D2C vs B2B Affiliate Marketing: Don’t Use the Same Playbook

I’ve managed partner programs for D2C brands like Drizly, Mizuno, and Ancient Nutrition, as well as B2B companies like Dun & Bradstreet and HungerRush. One thing I’ve learned is that affiliate and referral strategies do not work the same across those two models.

If you try to run a B2B program like it’s just a slower version of a D2C one, you’re going to struggle. The rules are different. The timeline is different. The partner types and compensation structures are different too.

How D2C programs operate

D2C affiliate programs are all about speed, volume, and performance.

You can recruit content affiliates, influencers, and coupon partners. Many are comfortable working on a pure CPA model, and some will promote your offer the same week they join your program. It’s quick to test and quick to optimize.

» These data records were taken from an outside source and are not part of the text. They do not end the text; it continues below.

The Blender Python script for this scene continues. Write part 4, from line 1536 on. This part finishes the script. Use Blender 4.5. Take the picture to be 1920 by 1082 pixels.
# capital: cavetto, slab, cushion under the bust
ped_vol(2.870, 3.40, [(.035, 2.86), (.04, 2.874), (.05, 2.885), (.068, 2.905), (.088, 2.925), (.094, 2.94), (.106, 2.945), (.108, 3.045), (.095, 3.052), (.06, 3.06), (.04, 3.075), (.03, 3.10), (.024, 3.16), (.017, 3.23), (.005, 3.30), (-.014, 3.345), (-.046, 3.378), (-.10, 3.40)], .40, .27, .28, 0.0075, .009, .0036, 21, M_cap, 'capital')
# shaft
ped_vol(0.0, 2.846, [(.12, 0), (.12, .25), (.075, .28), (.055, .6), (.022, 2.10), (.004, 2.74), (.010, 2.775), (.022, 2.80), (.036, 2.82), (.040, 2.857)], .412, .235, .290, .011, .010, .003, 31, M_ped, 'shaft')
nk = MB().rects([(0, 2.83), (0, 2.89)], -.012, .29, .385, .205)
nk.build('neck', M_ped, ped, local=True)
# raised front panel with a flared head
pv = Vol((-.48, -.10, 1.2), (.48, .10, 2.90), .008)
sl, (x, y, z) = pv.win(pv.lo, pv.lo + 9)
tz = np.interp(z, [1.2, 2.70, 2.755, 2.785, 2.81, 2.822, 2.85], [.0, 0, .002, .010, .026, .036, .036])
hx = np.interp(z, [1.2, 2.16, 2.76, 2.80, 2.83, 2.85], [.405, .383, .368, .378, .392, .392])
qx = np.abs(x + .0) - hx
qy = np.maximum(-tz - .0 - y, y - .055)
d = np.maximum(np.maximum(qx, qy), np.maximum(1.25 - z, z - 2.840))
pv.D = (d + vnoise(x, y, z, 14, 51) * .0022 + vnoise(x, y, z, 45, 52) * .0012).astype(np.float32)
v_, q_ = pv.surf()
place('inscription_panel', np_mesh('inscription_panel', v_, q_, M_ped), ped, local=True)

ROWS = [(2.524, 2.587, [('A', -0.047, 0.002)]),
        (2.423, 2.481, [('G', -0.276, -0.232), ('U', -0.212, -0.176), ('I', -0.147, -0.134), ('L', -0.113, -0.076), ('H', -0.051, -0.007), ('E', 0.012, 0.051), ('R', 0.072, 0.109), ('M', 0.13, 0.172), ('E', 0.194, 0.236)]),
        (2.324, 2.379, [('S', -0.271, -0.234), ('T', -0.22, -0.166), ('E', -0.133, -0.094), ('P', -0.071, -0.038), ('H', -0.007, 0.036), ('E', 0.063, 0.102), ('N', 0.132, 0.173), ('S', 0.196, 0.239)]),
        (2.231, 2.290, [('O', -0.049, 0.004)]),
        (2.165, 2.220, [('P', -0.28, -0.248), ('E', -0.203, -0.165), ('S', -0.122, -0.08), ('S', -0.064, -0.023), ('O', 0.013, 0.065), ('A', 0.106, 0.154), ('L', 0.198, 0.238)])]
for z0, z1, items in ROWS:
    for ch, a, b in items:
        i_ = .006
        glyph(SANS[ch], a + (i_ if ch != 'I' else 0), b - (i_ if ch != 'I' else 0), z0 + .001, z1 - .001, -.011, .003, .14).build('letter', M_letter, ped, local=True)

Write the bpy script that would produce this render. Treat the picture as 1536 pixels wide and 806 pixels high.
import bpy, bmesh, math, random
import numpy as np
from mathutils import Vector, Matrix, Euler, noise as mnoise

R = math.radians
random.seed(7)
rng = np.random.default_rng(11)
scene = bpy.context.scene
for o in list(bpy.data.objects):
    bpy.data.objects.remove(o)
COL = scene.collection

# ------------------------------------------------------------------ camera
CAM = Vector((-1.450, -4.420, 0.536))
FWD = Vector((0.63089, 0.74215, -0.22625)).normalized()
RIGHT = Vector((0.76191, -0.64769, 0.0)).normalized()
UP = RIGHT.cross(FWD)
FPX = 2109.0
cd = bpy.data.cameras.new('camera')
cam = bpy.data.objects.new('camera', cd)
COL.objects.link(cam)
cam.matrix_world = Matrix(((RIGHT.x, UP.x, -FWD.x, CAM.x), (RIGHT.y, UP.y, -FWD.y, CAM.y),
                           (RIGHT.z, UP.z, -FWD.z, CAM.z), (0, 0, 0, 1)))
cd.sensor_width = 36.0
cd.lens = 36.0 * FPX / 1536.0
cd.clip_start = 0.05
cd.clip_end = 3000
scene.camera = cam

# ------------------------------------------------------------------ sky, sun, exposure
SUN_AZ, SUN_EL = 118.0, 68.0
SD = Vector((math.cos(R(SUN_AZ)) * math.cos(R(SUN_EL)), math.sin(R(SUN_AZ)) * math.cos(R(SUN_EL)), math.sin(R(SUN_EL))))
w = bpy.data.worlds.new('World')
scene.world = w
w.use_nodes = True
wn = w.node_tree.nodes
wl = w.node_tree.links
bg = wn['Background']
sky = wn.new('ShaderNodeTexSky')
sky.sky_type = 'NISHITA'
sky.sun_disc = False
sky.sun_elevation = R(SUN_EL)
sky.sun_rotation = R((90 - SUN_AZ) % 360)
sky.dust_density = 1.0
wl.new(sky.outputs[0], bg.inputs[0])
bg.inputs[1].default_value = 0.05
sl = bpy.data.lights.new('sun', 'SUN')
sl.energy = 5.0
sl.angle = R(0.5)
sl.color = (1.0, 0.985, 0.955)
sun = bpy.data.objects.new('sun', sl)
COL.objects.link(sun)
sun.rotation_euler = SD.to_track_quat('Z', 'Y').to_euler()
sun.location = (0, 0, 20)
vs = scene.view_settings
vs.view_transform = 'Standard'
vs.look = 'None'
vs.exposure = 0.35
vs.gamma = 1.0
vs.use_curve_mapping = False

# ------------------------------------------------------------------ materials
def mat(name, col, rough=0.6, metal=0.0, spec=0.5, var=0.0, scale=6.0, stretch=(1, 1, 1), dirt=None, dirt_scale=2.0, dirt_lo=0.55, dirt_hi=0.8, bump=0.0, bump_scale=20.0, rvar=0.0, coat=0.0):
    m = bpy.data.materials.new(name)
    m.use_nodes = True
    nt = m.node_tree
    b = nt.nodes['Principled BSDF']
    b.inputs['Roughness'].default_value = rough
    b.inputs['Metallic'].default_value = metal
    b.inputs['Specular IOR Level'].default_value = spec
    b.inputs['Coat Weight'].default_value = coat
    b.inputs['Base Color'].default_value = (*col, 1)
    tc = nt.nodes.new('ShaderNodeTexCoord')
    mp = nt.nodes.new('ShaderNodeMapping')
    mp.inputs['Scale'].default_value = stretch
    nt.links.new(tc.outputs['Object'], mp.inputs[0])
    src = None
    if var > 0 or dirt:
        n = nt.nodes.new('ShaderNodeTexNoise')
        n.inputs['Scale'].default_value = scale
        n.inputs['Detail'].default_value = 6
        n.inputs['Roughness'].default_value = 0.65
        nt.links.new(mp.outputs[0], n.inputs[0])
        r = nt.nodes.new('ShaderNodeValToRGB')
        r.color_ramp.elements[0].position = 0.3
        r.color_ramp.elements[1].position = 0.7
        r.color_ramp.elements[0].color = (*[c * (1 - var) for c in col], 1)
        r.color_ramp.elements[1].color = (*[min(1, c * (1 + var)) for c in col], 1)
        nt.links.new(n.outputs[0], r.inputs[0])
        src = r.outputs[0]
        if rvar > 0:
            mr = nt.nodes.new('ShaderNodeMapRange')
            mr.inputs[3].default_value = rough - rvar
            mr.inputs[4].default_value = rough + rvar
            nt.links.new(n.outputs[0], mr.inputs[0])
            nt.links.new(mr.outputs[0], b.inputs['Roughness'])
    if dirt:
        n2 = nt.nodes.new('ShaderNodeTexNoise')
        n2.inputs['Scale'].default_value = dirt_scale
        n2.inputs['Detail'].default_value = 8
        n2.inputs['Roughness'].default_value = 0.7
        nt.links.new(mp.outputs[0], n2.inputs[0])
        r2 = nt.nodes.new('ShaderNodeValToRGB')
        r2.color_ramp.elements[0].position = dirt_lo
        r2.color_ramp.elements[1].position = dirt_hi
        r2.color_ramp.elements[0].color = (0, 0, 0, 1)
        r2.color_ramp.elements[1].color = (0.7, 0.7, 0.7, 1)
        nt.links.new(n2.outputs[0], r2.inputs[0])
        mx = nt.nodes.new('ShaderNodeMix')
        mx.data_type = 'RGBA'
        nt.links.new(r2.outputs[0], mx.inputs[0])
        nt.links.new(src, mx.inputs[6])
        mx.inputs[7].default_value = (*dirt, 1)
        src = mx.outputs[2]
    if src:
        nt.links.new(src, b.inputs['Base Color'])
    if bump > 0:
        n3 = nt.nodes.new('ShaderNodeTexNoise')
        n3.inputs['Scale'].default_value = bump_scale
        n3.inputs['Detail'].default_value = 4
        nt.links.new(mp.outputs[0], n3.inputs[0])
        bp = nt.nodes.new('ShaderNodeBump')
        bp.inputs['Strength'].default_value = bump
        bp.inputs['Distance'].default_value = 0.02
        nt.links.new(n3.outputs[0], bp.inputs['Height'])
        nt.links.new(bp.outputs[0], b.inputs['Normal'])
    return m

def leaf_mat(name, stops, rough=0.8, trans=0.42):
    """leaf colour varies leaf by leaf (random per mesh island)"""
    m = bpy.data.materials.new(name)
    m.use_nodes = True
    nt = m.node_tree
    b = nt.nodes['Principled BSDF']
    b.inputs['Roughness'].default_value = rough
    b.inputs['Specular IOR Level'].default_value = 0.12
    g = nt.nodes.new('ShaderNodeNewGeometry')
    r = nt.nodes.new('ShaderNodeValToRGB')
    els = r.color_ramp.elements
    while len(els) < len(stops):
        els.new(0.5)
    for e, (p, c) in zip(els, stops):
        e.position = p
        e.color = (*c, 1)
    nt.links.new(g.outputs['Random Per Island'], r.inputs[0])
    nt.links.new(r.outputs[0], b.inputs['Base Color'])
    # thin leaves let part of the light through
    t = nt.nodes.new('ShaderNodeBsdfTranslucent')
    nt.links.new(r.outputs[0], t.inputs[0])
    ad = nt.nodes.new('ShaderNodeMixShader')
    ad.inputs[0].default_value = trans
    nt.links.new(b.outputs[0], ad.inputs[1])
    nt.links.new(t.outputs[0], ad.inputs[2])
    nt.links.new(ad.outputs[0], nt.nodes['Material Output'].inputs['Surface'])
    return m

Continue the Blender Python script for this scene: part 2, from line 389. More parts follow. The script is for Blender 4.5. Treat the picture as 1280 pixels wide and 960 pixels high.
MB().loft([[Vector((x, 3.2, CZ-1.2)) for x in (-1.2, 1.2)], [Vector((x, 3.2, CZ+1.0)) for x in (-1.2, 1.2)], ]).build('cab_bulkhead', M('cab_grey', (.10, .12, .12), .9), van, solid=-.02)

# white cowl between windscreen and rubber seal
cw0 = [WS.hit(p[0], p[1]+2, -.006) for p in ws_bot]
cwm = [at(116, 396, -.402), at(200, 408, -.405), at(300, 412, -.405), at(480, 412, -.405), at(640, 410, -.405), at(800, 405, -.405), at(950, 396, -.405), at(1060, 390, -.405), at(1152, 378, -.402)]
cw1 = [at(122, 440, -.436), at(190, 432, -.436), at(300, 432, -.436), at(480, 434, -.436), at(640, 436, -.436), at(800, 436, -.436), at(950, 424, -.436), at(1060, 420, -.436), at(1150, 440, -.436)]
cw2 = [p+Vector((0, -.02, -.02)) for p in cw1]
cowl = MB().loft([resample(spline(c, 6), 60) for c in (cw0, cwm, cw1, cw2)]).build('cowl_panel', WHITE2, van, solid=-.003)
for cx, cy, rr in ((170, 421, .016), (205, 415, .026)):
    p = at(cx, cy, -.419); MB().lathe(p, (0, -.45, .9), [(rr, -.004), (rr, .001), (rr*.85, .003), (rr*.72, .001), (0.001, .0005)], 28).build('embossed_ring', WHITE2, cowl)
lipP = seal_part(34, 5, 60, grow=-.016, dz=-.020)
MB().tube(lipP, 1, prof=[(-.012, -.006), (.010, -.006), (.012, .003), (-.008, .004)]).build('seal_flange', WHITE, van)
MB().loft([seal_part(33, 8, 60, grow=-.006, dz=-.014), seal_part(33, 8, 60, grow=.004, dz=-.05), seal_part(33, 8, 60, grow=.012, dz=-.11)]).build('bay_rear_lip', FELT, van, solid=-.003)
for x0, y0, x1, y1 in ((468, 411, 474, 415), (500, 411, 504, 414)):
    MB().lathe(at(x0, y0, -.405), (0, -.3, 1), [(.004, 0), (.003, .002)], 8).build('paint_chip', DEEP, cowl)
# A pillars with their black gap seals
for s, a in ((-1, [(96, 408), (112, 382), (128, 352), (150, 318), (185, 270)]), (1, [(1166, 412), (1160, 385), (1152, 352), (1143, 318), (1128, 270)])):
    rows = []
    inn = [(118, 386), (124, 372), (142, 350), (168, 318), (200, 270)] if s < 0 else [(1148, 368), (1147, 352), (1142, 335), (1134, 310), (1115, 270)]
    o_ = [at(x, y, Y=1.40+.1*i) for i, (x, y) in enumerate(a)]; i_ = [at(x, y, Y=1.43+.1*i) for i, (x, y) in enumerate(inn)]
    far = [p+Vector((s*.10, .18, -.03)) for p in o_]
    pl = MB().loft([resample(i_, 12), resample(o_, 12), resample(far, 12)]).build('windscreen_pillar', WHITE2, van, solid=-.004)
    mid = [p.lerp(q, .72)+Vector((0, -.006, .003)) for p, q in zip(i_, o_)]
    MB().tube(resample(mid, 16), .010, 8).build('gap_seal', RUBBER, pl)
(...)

You can also support partners with seeding, placements, and curated offers to accelerate results. If your conversion funnel is strong and your tracking is clean, D2C affiliate programs can scale fast.

What makes B2B different

B2B programs require a different mindset. Partners need more education and usually have longer sales cycles to work through. These are not impulse-buy conversions. They’re business decisions that often involve multiple stakeholders.

As a result, many B2B partners won’t work on CPA alone. You might need to offer flat fees or hybrid models. You’ll likely work with partners who create longer-form content, host webinars, or produce product comparisons that target niche decision-makers.

In B2B, it’s also common to include referral programs, strategic alliances, or even partner-reseller agreements under the affiliate umbrella. You need more than just links and discount codes. You need alignment, education, and often budget to make it work.

Don’t copy someone else’s playbook

It’s easy to look at what works for other brands and try to replicate it. But if you’re a B2B company copying a D2C affiliate model, you’re going to be frustrated. And if you’re a D2C brand trying to copy the structure of a B2B program, you’ll probably move too slow.

If you’re going to invest in affiliate or partner marketing, make sure you’re building a strategy that fits your model. That includes:

  • Choosing the right platforms
  • Creating offers partners will actually promote
  • Defining success in a way that matches your sales process

Final thought

The channel works best when how your customers buy and how your partners operate are aligned.